## Exercise inputs
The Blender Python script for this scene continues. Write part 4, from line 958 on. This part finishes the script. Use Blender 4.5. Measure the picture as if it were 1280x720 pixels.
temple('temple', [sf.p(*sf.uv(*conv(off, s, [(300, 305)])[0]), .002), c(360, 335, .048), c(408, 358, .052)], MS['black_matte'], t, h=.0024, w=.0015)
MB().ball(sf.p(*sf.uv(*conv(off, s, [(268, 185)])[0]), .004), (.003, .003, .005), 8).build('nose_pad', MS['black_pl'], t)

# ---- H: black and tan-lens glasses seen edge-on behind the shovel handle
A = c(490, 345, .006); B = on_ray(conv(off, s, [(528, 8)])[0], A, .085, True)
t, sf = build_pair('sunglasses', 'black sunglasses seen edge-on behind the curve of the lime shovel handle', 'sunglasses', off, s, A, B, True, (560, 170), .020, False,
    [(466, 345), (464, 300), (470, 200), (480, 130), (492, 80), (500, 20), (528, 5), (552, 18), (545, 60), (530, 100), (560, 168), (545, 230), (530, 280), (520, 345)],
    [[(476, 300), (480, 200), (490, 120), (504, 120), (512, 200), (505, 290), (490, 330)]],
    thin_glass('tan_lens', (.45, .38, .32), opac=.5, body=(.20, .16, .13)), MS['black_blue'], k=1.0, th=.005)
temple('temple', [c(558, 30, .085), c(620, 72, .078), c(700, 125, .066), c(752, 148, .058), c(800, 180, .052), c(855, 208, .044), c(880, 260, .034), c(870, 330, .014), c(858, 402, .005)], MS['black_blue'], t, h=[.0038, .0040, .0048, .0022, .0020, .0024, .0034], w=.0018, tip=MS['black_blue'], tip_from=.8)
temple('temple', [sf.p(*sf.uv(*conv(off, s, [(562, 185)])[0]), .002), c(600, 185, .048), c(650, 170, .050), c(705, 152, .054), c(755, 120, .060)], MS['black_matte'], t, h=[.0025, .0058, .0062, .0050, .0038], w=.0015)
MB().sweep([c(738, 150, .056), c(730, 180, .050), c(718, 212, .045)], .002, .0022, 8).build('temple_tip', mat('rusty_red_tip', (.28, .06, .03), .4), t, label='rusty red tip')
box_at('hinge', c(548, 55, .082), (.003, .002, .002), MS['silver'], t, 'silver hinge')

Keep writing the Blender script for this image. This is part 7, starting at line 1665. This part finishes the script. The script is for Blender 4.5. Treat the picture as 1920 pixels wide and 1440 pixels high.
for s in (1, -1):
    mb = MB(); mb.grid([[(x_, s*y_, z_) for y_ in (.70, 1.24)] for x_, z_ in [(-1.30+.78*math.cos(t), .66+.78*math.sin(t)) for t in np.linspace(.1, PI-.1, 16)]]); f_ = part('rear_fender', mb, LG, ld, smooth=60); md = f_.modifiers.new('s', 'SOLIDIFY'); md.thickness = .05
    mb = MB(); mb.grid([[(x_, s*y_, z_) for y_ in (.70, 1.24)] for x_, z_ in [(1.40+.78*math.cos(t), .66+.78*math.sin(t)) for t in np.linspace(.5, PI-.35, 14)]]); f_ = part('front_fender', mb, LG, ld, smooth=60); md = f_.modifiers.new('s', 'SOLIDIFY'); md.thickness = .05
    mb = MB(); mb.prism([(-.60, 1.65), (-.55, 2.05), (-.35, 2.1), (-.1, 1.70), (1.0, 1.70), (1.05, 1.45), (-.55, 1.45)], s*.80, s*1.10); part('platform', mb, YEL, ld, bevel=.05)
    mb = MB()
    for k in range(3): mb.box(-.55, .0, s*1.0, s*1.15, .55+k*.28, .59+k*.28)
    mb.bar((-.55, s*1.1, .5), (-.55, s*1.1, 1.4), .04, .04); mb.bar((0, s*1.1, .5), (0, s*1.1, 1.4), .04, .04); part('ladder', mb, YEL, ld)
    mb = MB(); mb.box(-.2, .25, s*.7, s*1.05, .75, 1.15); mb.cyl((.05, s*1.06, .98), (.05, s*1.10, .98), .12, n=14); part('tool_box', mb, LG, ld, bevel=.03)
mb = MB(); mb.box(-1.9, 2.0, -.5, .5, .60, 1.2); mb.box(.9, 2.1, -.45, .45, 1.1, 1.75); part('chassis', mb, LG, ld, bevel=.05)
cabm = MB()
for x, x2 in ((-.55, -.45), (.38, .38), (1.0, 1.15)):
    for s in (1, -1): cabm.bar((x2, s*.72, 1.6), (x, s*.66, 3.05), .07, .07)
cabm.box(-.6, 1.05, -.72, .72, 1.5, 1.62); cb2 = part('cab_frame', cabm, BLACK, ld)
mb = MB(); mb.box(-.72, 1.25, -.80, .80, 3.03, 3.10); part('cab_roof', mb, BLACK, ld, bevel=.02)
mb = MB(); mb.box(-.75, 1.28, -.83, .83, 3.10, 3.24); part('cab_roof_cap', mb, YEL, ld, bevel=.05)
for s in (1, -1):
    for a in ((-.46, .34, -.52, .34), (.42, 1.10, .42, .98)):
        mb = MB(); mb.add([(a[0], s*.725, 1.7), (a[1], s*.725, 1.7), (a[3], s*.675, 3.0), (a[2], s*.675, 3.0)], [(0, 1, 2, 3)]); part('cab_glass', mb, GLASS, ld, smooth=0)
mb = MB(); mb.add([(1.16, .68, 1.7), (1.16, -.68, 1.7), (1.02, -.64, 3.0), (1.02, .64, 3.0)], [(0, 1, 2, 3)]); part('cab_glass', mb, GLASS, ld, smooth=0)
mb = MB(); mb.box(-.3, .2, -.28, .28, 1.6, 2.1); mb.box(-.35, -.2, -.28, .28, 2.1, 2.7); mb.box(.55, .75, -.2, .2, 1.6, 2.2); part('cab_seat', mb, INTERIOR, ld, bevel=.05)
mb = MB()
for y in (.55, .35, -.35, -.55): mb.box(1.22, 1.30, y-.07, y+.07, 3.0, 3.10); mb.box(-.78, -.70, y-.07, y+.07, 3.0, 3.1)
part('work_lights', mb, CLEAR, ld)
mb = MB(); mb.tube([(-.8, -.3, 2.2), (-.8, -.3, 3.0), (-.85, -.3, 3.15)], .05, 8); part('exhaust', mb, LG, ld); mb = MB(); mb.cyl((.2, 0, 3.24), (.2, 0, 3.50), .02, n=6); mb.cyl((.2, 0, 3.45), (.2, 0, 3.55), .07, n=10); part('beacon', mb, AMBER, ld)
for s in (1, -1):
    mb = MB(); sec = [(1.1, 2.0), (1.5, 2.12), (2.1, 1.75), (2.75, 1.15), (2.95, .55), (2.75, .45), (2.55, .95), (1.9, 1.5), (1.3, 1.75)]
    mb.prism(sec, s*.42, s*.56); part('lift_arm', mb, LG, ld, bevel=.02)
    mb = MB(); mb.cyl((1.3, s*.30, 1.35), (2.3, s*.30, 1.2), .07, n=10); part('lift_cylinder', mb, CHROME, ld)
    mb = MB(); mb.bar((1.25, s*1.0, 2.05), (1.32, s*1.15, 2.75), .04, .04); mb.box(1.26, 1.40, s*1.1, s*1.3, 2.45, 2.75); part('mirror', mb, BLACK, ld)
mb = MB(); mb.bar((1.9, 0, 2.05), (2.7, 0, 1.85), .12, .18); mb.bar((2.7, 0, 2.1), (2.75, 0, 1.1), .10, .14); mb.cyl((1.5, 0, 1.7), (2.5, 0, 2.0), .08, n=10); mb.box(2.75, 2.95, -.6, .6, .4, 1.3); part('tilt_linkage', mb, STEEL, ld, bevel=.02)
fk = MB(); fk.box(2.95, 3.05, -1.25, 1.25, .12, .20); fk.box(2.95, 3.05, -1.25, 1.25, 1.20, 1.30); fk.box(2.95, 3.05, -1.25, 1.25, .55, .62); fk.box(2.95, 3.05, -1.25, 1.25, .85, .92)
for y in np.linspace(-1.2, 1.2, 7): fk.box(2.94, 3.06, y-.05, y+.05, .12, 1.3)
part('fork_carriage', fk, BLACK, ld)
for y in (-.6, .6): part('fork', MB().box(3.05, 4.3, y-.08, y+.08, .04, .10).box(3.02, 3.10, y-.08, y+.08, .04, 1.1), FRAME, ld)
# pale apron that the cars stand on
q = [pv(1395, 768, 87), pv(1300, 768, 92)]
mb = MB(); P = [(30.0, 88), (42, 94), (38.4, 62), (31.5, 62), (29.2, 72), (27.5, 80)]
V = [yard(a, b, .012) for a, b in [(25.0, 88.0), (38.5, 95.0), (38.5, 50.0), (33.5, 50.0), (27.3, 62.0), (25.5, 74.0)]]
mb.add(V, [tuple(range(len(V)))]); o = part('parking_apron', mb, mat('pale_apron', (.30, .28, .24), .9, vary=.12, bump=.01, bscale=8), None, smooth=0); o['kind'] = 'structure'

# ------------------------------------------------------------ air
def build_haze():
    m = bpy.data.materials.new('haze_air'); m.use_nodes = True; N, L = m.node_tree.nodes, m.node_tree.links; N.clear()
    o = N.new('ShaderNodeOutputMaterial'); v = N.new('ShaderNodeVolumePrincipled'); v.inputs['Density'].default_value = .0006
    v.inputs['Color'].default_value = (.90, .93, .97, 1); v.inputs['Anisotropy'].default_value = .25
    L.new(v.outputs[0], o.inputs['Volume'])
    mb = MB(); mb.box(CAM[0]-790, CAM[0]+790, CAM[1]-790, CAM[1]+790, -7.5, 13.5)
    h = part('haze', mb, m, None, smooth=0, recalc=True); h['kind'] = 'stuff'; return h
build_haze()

## Do this
Give back the opening line of the records above and every line after it, up to and including the one with "t, 'silver hinge')", unchanged.

## Exercise answer
The Blender Python script for this scene continues. Write part 4, from line 958 on. This part finishes the script. Use Blender 4.5. Measure the picture as if it were 1280x720 pixels.
temple('temple', [sf.p(*sf.uv(*conv(off, s, [(300, 305)])[0]), .002), c(360, 335, .048), c(408, 358, .052)], MS['black_matte'], t, h=.0024, w=.0015)
MB().ball(sf.p(*sf.uv(*conv(off, s, [(268, 185)])[0]), .004), (.003, .003, .005), 8).build('nose_pad', MS['black_pl'], t)

# ---- H: black and tan-lens glasses seen edge-on behind the shovel handle
A = c(490, 345, .006); B = on_ray(conv(off, s, [(528, 8)])[0], A, .085, True)
t, sf = build_pair('sunglasses', 'black sunglasses seen edge-on behind the curve of the lime shovel handle', 'sunglasses', off, s, A, B, True, (560, 170), .020, False,
    [(466, 345), (464, 300), (470, 200), (480, 130), (492, 80), (500, 20), (528, 5), (552, 18), (545, 60), (530, 100), (560, 168), (545, 230), (530, 280), (520, 345)],
    [[(476, 300), (480, 200), (490, 120), (504, 120), (512, 200), (505, 290), (490, 330)]],
    thin_glass('tan_lens', (.45, .38, .32), opac=.5, body=(.20, .16, .13)), MS['black_blue'], k=1.0, th=.005)
temple('temple', [c(558, 30, .085), c(620, 72, .078), c(700, 125, .066), c(752, 148, .058), c(800, 180, .052), c(855, 208, .044), c(880, 260, .034), c(870, 330, .014), c(858, 402, .005)], MS['black_blue'], t, h=[.0038, .0040, .0048, .0022, .0020, .0024, .0034], w=.0018, tip=MS['black_blue'], tip_from=.8)
temple('temple', [sf.p(*sf.uv(*conv(off, s, [(562, 185)])[0]), .002), c(600, 185, .048), c(650, 170, .050), c(705, 152, .054), c(755, 120, .060)], MS['black_matte'], t, h=[.0025, .0058, .0062, .0050, .0038], w=.0015)
MB().sweep([c(738, 150, .056), c(730, 180, .050), c(718, 212, .045)], .002, .0022, 8).build('temple_tip', mat('rusty_red_tip', (.28, .06, .03), .4), t, label='rusty red tip')
box_at('hinge', c(548, 55, .082), (.003, .002, .002), MS['silver'], t, 'silver hinge')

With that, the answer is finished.